From the material below, list every line containing "scene".

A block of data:
'''

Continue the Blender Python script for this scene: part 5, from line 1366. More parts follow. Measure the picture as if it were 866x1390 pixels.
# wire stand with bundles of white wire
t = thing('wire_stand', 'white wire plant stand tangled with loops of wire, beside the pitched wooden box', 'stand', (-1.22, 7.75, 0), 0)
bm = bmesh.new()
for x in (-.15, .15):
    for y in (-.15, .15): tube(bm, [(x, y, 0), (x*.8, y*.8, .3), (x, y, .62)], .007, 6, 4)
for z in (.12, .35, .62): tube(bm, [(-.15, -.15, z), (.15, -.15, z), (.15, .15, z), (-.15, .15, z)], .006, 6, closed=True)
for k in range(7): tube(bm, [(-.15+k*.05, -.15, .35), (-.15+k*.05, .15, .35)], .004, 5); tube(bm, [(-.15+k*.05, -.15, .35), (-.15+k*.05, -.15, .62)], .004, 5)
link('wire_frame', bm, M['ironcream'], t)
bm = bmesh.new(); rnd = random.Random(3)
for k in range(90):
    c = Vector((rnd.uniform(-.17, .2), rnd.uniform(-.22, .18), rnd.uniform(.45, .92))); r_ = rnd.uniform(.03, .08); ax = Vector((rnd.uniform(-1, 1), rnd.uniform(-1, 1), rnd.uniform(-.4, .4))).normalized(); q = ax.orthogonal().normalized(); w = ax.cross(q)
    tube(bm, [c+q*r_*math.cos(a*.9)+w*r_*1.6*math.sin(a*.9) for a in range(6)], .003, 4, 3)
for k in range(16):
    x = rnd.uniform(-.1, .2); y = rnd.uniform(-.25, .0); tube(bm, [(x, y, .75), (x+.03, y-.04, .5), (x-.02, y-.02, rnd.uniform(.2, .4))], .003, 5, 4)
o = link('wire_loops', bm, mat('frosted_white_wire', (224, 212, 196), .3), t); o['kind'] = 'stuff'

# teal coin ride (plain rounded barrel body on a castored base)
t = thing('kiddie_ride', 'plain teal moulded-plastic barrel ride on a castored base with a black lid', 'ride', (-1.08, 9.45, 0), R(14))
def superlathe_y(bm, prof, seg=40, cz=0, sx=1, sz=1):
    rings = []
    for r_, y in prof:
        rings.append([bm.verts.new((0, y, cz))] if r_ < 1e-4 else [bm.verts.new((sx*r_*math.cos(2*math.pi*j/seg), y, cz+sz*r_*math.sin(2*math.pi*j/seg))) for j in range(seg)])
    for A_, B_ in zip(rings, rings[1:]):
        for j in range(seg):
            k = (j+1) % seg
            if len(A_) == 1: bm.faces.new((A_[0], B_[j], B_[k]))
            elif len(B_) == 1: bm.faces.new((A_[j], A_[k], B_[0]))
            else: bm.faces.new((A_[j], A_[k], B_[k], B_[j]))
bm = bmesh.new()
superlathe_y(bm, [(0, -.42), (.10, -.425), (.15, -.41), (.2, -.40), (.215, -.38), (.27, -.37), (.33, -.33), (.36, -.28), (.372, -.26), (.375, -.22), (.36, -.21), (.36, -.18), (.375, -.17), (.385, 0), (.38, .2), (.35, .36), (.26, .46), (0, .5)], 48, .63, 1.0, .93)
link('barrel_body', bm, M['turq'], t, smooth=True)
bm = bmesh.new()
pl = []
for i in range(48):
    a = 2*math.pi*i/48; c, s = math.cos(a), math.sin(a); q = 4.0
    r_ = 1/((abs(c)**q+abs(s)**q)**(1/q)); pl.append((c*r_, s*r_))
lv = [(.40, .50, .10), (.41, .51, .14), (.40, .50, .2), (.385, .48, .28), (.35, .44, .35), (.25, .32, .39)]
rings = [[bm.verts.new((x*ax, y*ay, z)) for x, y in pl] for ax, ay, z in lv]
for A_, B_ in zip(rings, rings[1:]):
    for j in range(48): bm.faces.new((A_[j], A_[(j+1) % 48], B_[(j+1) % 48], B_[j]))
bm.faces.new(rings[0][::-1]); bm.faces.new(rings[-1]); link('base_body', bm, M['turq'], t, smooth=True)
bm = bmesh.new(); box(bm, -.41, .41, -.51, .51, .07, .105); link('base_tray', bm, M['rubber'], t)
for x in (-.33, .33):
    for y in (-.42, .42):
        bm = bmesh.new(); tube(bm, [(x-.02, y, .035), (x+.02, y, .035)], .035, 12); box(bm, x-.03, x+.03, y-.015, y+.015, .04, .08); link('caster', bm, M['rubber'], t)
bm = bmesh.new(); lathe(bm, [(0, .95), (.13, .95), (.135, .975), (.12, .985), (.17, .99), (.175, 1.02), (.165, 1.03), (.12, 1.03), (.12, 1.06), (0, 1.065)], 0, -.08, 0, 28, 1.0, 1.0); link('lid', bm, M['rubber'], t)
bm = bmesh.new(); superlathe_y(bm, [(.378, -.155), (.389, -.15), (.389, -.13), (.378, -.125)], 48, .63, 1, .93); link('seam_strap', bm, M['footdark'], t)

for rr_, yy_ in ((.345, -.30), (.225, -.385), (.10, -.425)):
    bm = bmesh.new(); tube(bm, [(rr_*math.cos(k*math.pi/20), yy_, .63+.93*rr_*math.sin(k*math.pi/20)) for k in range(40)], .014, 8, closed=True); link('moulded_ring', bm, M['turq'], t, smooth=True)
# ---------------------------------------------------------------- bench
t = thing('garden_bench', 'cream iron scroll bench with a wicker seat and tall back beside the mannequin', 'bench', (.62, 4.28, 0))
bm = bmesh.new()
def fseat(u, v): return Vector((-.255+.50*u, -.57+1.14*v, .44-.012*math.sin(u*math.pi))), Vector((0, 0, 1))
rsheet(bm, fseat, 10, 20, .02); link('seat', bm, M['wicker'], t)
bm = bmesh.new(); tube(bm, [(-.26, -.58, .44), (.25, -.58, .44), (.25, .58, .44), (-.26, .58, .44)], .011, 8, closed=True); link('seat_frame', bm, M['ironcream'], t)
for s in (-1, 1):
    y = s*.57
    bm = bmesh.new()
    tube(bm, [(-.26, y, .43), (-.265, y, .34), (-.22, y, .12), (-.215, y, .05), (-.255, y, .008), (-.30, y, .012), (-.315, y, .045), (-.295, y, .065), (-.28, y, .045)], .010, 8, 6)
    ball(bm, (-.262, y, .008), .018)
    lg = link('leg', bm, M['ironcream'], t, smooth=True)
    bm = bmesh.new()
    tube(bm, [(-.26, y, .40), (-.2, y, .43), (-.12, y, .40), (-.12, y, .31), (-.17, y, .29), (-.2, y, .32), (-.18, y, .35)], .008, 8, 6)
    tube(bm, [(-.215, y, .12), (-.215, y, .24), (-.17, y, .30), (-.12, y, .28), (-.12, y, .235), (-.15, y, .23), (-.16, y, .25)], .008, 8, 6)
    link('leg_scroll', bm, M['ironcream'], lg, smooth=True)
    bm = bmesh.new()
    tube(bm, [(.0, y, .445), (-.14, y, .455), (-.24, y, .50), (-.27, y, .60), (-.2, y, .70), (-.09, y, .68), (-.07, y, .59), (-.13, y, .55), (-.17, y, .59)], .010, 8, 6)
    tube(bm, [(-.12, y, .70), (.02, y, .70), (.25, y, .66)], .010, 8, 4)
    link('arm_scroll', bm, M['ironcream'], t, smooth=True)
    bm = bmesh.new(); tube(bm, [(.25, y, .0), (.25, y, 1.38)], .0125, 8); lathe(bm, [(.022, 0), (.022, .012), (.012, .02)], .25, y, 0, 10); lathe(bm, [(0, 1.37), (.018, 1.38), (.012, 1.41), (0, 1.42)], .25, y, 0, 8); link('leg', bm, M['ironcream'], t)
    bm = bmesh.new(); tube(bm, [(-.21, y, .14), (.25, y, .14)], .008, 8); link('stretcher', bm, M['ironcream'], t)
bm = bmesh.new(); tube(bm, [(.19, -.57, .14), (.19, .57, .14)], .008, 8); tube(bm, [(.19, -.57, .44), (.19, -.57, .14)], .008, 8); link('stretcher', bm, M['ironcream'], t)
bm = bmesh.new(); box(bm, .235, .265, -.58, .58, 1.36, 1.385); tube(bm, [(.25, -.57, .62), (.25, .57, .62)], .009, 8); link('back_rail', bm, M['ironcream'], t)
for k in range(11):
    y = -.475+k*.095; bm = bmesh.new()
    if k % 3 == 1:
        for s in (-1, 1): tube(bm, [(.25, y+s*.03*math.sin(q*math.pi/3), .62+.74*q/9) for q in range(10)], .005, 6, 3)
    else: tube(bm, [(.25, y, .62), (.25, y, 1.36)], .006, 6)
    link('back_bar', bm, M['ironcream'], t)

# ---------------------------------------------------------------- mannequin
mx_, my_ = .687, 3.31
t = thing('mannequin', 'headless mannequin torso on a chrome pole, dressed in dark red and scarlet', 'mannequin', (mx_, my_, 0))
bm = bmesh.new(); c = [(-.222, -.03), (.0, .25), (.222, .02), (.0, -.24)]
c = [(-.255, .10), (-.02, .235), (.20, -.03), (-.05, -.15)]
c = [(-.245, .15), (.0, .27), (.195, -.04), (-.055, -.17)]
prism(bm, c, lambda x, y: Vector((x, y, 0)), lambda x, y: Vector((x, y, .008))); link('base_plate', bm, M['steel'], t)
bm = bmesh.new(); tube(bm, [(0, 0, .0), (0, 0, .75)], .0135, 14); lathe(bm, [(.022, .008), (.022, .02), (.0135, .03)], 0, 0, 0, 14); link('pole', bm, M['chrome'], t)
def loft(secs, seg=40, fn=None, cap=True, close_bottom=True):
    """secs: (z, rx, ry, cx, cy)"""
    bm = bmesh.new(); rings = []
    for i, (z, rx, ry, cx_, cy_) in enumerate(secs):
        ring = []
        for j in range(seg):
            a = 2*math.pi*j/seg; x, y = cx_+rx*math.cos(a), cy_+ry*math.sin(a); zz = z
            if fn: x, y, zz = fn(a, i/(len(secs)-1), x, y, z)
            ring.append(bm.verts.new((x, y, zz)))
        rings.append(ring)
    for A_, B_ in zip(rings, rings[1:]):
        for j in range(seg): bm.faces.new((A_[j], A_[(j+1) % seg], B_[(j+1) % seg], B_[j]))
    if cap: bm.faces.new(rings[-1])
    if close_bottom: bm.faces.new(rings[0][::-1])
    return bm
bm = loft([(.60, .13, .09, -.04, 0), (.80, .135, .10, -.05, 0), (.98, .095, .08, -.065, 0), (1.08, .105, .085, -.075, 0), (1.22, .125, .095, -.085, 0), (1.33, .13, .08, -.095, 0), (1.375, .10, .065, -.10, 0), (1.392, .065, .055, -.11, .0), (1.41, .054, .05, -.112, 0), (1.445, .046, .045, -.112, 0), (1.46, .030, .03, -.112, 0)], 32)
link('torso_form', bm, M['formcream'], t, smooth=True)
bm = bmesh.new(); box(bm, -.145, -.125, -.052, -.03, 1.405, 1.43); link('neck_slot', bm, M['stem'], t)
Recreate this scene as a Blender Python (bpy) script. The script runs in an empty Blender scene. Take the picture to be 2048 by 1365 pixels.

'''

Finished task:
Continue the Blender Python script for this scene: part 5, from line 1366. More parts follow. Measure the picture as if it were 866x1390 pixels.
Recreate this scene as a Blender Python (bpy) script. The script runs in an empty Blender scene. Take the picture to be 2048 by 1365 pixels.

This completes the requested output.